Иначе видит, точнее понимает и отображает созвучие в названном «дуэте», Андрей Платонов. Прогрессирующая разруха, распространяющийся советский абсурд разрушения нормальной жизни, гибнущее ради бессмысленных измышлений городской цивилизации крестьянское население, попытки близкого к родной земле человека сохранить нечто человеческое, и над всем тоталитарный голос радио, – весь этот густой трагический замес вязкой горечью наполняет гениальные послания писателя.
В конце 1920-х годов в его «Записных книжках» появилась чеканная формула:
«…колхозы живут, возбуждаясь радиомузыкой: сломался громкоговоритель – конец»50.

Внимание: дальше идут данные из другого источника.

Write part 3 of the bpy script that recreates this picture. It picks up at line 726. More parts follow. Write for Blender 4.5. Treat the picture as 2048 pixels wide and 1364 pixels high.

Параллельно с разочарованием даже тех, кто искренне был увлечен жаром революции и восторженно приветствовал технические новации словно «достижения революции», наступало все большее осознание реальности. Практика радиовещания в СССР не соответствовала утопическим мечтаниям о нем как о панацее радостного соединения человечества в едином духовном порыве, как о безошибочном, спасительном глобальном инструменте новой массовой коммуникации. Зато радио пригодилось как увещевающий, диктующий голос, дабы совершать указания верхов. Например, по словам Сталина, направлять население на то, чтобы, по словам того же вождя, осуществить «прыжок» от аграрной страны к индустриальной державе.
В великом опусе 1930 года «Котлован» Платонов отобразил свой образ радио. Оно угрюмо навязывает бесконечно усталым от труда людям, на пределе сил роющим основание для «общего дома пролетариата», свои бессмысленные доктрины. Это доктрины эпохи социализма, который, следуя высказыванию персонажа «Котлована», «обойдется без вас, а вы без него помрете зря…».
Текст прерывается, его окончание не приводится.